The United States has signalled a possible escalation of economic pressure on Russia, with Treasury Secretary Scott Bessent saying coordinated US–EU measures — including tariffs or secondary sanctions on buyers of Russian oil — could drive the Russian economy towards collapse and bring Moscow to negotiations.
He described the situation as a race between the staying power of Ukraine’s armed forces and the resilience of Russia’s economy. His comments followed Russia’s largest air assault of the war, which set a Kyiv government building ablaze on Sunday.
President Donald Trump, who had earlier prioritised talks, said he is ready to move to a “second phase” of Russia sanctions, though without detailing the instruments or timetable. The White House has separately updated its tariff framework via executive order, but has not yet published a specific Russia package under that authority.
Bessent’s suggestion targets the network that has sustained Russia’s oil revenues since the EU embargo and G7 price cap redirected flows east. Independent tracking shows China and India have taken the bulk of Russia’s crude exports in recent months, while Brazil has emerged as a notable buyer of refined products. In June, the Centre for Research on Energy and Clean Air estimated that China accounted for 47% of Russia’s crude exports and India 38%, with Brazil purchasing about 12% of Russian oil products; July analysis urged tighter rules on fuels refined from Russian crude.
The administration has already increased tariffs on some imports from India, citing its continued purchases of Russian oil. New Delhi has publicly indicated it will continue to buy Russian crude despite the US measures, highlighting the limits of tariff pressure on large energy importers.
Brazil’s reliance on imported diesel complicates any push to curb flows of Russian refined products into Latin America. Industry reporting in late July noted Brazilian market exposure to Russian diesel, underscoring the potential domestic cost of any sanctions that targeted those supplies.
A move towards secondary sanctions — penalties on third-country entities that trade in or finance Russian oil — would represent a material shift. Such measures would aim to constrict shipping, insurance, and payment channels beyond the G7’s current price-cap enforcement. They would also carry risks: major buyers could seek alternative arrangements outside Western financial systems, while global fuel prices might rise if supplies are abruptly curtailed. Bessent nevertheless argued that combined US–EU action could be decisive.

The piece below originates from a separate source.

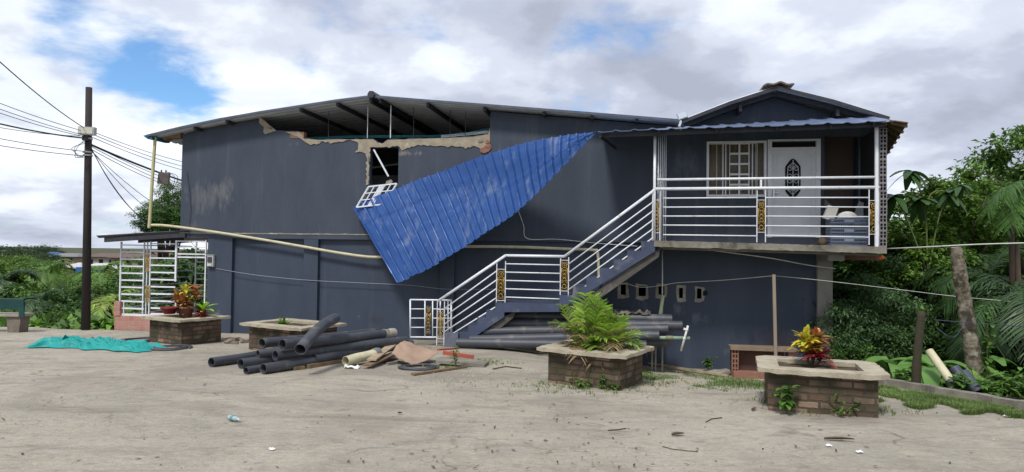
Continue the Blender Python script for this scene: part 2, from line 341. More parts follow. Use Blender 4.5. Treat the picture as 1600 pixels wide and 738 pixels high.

Europe’s role will be central. The EU has progressively tightened its Russia sanctions packages and pursued enforcement against price-cap evasion, but has stopped short of broad secondary sanctions. Reporting on Sunday indicated that allies plan talks on closing “all channels” for Russian energy trade, though no official EU proposal has been published.
Any escalation would come amid sustained Russian strikes against Ukrainian cities. Kyiv officials said Sunday’s attack — involving cruise missiles and drones — caused multiple fires in the capital after a direct hit on a government complex. The timing of Bessent’s remarks, immediately after the strikes, reinforced the linkage between the battlefield tempo and the economic front.
Key questions now concern scope and enforcement. A tariff-only route would be politically simpler for Washington but more porous, as buyers can reroute trade and some exporters can discount. Secondary sanctions would have sharper bite but require extensive carve-outs and coordination to avoid energy shocks. Both approaches would demand close alignment with European partners and careful calibration towards major importers in Asia and Latin America.
Market data suggest Russia retains sizeable outlets for its crude and products despite existing measures. China’s intake of Russian oil has remained elevated through 2024–25, while India has repeatedly emphasised price and supply security in its purchasing decisions. Altering these flows would likely require either a far more aggressive enforcement regime or incentives that offset the economic rationale for current buyers.
For Ukraine, the outcome of this policy debate is immediate. If secondary sanctions meaningfully compress Russia’s energy earnings, the fiscal room for Moscow’s war effort could narrow. If they do not, the “race” Bessent described will continue to hinge on military assistance to Kyiv and the durability of Russia’s redirected energy trade.